Dando sequência à trajetória de 80 anos de seu Juvelino Daneluz, tema da coluna de sábado, destacamos hoje a contribuição histórica do professor ao distrito de Santa Lúcia do Piaí. Em abril de 1965, aos 21 anos, seu Juvelino escreveu a poesia Água Azul, relatando o martírio do Padre Cristóvão de Mendoza pelos indígenas, em 1635.
Segundo a lenda, o corpo do jesuíta - introdutor do gado no Rio Grande do Sul - foi jogado nas águas de uma fonte, que teria ficado azul, dando origem ao nome. Considerada milagrosa, a fonte é buscada até hoje para cura e obtenção de várias graças. Já a poesia de Juvelino é declamada até hoje nas festas da comunidade em Santa Lúcia.
ÁGUA AZUL
Por esses campos abertos, onde o Minuano canta
Existe uma água santa que o tempo jamais consome
Como filho dessa terra, falando a pura verdade,
eu digo com sinceridade, porque água azul tem esse nome
Por tempos que já vão longe, por culpa da natureza
Aqui nessas redondezas, onde o varzedo se expande
Aqui nessa mesma terra onde o sol me viu nascer
Há tempos veio morrer o primeiro tropeiro do Rio Grande
E assim conta a velha história, que numa tarde bem fria
De manso a chuva caia, sem pena e sem compaixão
E deixando o campo tristonho, sem saber, ela anunciava
Que dentre em pouco tombava, por relíquia, um coração
E foi por ali, bem por ali, onde o banhado faz costeira
Numa troteada ligeira vinha o padre muito contente
Porém do meio do mato que nada, nada se ouvia
De repente, uma gritaria fez rodeios ao inocente
Eram os índios Ibianguaras que o padre em silêncio escutava
E o chefe cacique gritava, com ódio e rancor aflito:
“Pegai e matai esse desgraçado!”
E com ódio escancarado, tombaram o pai querido
E julgando o padre morto, os covardes índios fugiram
Mas nem sequer pressentiram aquilo que aconteceu
Tendo a face estraçalhada, apesar de tantas flechadas
O padre não morreu
E a noite veio descendo, e o padre Cristóvão chorava
E tristonho reclamava: “Como é triste morrer na míngua”

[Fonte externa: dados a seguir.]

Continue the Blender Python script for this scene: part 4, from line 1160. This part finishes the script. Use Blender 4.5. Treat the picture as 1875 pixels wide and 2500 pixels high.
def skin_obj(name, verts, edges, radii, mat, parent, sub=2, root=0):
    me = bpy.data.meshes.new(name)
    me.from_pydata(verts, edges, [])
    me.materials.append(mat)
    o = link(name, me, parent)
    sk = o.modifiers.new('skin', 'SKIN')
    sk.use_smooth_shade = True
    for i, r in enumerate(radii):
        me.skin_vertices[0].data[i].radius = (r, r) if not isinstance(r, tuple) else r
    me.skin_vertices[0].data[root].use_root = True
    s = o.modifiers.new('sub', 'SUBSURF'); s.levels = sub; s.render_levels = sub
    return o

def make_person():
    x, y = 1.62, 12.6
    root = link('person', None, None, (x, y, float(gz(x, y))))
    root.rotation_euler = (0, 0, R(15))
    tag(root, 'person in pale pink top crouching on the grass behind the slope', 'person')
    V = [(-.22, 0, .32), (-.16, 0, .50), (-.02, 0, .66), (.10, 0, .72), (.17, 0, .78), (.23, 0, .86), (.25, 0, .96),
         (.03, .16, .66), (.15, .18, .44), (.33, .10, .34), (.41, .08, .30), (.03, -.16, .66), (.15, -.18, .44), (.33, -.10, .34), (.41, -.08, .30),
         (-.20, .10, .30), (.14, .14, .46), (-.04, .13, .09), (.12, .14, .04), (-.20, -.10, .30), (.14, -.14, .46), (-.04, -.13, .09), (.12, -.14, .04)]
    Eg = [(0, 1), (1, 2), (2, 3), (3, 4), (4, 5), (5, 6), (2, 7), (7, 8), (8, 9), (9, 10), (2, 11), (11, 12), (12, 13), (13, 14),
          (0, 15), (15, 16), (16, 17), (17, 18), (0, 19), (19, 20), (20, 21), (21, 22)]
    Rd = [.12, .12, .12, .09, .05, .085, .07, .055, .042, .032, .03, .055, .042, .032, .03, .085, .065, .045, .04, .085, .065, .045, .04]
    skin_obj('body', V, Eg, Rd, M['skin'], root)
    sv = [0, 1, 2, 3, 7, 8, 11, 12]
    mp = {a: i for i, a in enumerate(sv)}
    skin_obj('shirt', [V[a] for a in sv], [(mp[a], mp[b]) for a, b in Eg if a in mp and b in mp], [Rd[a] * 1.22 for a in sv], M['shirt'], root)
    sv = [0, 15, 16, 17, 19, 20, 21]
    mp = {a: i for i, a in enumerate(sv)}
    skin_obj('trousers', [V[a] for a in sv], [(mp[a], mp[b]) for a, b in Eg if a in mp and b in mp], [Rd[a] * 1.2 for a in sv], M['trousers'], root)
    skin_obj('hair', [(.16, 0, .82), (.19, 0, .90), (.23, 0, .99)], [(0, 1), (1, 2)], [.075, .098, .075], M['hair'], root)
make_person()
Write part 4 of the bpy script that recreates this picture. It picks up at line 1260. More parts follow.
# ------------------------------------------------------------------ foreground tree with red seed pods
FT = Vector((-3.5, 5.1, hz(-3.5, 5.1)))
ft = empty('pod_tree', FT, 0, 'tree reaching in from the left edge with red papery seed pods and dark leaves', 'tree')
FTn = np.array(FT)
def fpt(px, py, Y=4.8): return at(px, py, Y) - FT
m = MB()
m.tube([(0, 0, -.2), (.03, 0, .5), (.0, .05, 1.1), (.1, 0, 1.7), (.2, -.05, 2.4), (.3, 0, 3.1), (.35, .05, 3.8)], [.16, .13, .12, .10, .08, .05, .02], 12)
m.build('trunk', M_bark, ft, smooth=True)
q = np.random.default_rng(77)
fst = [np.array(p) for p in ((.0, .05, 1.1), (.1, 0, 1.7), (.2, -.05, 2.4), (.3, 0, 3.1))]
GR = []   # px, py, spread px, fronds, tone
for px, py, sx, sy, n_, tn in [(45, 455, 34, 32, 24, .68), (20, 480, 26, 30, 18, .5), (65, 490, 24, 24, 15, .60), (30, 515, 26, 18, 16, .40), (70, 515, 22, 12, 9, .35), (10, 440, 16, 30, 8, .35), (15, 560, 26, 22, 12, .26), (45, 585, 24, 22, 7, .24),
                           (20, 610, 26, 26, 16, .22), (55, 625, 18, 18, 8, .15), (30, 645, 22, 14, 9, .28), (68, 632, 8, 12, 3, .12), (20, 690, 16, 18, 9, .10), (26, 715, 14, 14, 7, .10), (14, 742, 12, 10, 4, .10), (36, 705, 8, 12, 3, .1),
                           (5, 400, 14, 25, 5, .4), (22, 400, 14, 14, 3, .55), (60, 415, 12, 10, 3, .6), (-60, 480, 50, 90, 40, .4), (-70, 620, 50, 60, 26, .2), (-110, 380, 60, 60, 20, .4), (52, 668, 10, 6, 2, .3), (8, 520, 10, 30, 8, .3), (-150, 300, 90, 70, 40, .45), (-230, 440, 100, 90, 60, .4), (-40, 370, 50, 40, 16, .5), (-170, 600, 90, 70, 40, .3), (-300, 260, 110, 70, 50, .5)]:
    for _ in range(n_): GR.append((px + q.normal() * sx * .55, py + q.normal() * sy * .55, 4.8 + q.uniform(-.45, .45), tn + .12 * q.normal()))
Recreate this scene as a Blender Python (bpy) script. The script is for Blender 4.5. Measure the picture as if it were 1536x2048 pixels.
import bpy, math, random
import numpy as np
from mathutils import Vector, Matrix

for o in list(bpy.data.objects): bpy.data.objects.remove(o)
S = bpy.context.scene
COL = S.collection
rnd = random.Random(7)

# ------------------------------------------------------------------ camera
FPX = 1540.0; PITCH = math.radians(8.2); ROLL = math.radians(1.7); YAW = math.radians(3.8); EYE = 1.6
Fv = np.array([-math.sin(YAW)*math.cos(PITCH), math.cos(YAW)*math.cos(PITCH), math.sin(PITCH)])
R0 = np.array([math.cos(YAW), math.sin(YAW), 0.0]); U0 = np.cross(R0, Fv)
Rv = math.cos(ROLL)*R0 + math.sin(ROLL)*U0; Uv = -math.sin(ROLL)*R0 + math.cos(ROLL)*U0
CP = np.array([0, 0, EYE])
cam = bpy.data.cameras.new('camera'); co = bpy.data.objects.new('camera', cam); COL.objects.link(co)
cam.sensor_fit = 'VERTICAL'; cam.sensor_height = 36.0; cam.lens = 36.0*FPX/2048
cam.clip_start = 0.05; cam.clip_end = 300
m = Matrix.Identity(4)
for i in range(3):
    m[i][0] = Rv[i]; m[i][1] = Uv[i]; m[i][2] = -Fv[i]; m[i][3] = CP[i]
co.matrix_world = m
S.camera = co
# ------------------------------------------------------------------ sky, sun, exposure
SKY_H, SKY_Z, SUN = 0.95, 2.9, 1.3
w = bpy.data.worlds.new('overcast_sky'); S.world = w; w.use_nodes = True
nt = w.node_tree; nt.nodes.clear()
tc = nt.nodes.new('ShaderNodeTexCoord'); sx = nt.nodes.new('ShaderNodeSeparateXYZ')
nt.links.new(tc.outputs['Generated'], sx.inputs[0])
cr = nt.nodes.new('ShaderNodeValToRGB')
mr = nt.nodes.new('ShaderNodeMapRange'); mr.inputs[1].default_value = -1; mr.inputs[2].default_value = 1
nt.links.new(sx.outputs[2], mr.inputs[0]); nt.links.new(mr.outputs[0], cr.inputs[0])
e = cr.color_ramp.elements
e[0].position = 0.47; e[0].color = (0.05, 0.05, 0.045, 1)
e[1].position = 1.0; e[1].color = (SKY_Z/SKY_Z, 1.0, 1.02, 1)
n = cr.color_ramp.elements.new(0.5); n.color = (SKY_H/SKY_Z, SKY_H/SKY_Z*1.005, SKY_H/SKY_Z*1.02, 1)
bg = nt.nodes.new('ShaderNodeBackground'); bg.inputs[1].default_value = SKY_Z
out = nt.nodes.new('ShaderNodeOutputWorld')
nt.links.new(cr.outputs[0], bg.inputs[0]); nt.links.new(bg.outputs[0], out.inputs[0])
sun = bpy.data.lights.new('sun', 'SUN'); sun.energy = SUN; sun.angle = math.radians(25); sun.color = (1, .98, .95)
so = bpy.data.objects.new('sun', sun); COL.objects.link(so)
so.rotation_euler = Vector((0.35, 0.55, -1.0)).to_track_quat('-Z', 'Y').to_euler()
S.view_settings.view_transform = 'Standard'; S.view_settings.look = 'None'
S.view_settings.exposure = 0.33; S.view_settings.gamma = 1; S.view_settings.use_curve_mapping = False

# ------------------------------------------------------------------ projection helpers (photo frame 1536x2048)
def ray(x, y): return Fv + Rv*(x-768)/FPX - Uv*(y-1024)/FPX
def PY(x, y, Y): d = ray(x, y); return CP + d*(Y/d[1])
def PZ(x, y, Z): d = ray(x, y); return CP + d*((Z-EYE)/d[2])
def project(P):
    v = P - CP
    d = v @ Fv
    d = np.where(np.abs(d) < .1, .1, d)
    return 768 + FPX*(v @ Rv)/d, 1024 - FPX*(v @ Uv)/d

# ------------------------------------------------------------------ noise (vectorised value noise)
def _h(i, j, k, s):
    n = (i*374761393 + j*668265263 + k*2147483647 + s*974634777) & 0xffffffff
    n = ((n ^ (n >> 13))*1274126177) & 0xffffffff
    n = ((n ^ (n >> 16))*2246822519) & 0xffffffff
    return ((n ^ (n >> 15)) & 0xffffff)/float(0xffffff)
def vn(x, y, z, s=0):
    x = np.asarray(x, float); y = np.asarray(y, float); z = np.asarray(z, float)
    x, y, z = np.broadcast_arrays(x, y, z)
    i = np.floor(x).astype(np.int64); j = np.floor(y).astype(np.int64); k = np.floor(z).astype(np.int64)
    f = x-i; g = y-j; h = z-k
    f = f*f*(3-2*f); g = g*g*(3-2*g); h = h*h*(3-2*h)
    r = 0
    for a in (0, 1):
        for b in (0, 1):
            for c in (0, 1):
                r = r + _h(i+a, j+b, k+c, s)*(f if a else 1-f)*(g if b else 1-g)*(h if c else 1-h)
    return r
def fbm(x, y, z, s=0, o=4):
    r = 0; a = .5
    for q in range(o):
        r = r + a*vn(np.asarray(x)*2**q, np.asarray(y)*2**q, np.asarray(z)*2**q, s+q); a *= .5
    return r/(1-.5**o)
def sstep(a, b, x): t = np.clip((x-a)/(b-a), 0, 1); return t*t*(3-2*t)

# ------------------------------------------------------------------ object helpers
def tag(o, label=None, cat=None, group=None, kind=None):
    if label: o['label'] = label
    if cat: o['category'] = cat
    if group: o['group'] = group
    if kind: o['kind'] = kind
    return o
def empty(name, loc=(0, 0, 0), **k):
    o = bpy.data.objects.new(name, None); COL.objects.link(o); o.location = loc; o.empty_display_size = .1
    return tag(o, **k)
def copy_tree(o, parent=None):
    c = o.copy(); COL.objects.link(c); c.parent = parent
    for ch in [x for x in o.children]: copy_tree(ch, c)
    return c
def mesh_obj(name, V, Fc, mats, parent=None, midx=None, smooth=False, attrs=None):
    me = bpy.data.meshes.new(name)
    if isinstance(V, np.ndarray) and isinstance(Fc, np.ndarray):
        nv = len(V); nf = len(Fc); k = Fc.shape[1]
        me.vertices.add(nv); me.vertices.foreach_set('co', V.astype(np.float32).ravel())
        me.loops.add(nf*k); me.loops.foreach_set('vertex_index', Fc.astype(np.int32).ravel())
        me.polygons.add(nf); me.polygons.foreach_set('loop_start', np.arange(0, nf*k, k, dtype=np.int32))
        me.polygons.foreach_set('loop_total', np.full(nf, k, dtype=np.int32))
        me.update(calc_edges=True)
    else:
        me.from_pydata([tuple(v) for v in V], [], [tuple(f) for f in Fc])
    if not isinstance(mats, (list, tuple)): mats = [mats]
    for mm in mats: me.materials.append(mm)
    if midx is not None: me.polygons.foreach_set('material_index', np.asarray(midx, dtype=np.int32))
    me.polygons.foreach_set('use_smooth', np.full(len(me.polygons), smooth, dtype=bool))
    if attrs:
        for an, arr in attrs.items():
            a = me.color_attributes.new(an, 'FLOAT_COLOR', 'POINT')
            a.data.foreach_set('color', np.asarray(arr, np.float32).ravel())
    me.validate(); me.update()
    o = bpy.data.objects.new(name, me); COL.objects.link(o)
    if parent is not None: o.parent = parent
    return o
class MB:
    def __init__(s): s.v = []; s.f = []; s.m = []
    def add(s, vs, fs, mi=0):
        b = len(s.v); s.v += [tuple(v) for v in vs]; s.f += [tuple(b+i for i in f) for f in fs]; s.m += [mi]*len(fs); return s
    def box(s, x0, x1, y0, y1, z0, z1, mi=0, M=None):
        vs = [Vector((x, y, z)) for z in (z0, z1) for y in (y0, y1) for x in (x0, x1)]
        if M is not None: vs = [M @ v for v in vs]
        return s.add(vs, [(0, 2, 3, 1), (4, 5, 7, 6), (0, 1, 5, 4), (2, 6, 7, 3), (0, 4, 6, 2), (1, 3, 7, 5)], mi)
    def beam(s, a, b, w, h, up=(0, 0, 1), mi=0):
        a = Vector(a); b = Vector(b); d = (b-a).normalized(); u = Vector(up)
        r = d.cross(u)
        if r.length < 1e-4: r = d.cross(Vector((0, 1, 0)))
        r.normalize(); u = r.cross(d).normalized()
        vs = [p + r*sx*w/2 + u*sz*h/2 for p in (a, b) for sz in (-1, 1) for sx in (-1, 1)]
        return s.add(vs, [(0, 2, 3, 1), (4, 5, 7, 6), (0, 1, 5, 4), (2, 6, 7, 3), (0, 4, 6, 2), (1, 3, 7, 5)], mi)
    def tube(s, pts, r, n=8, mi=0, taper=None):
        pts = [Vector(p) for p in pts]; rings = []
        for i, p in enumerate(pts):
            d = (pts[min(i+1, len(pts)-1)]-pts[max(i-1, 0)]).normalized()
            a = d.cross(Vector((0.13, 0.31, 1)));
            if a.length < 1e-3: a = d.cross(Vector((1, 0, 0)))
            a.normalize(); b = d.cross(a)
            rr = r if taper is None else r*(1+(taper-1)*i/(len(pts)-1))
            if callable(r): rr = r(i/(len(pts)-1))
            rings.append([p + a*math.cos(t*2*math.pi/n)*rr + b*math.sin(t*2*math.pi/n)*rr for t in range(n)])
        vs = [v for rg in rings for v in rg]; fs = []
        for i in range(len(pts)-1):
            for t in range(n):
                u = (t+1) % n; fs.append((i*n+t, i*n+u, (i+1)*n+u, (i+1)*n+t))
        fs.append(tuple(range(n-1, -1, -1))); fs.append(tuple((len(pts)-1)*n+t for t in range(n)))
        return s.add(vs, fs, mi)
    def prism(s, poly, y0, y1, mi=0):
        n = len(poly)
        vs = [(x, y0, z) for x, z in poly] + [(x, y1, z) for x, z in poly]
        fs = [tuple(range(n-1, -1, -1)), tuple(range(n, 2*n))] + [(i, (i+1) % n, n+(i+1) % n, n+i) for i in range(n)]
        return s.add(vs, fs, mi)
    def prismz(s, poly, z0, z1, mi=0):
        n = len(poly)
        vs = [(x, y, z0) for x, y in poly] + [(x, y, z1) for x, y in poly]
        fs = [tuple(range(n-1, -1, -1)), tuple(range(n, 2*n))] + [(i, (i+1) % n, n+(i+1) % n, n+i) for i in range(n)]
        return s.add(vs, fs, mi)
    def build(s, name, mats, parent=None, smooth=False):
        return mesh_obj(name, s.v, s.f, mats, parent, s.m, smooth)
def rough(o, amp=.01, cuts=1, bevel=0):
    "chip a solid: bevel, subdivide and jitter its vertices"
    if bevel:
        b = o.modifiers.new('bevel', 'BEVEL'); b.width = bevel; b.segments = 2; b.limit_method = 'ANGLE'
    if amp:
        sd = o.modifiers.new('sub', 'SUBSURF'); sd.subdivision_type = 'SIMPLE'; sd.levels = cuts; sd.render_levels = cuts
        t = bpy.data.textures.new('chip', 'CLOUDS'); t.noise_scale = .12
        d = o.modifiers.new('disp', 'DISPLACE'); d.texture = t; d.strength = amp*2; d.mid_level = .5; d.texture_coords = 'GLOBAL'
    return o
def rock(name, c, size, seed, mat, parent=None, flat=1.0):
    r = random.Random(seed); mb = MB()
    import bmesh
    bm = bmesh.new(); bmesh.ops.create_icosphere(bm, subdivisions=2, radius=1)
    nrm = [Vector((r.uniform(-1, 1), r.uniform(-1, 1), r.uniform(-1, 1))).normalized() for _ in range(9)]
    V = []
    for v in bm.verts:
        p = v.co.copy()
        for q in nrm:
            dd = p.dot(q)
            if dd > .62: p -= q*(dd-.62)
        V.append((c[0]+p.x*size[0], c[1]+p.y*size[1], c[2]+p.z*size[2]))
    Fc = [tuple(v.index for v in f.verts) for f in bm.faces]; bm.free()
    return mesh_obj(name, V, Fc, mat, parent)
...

E sem forças para andar, o corpo todo sangrando,
O padre foi se arrastando até dentro da restinga
No outro dia bem cedo, de novo os índios voltaram
Mas já não mais encontraram no local o prisioneiro
E seguiram rastros de sangue que por ele foi deixado
Pois encontraram o coitado que os contemplava faceiro
“Está vivo ainda?” - ouviu-se um eco sem piedade
E cheios de ódio e maldade, bateram sem compaixão
E não contentes com isso, procuraram outro jeito
Abriram-lhe o meio peito e lhe arrancaram o coração
E como fosse muito uma cova para o pobre do coitado
O corpo botaram de lado, nem fizeram sepultura
E o coração atiraram numa sanga que corria
E desde aquele triste dia a água ficou azul ventura
Padre Cristóvão morreu, hoje Água Azul está na história
No grande museu da glória do Rio Grande do Sul
Pois essa terra querida, que amando eu quero morrer
e morrendo eu quero dizer: bendita tu sejas Água Azul!
ROMARIAS
Conforme já destacado neste espaço, a primeira romaria ao local ocorreu em 1º de dezembro de 1940. A cerimônia foi conduzida pelo padre jesuíta Luiz Gonzaga Jaeger (1889-1963), que convidou o povo até o local onde foi realizada a leitura do martírio para cerca de 300 pessoas.
Já em maio de 1942, Jaeger inaugurou e benzeu a primeira capela na localidade, então denominada Água Azul - o templo foi dedicado a Jesus Crucificado, pois o padre até então era apenas mártir. Participaram da solenidade o Padre João Schiavo, juntamente com o colegiado e noviços de Fazenda Souza e cerca de 2,5 mil pessoas.
A atual, em alvenaria, foi inaugurada em 24 de abril de 1955 pelo padre Roque Castellano.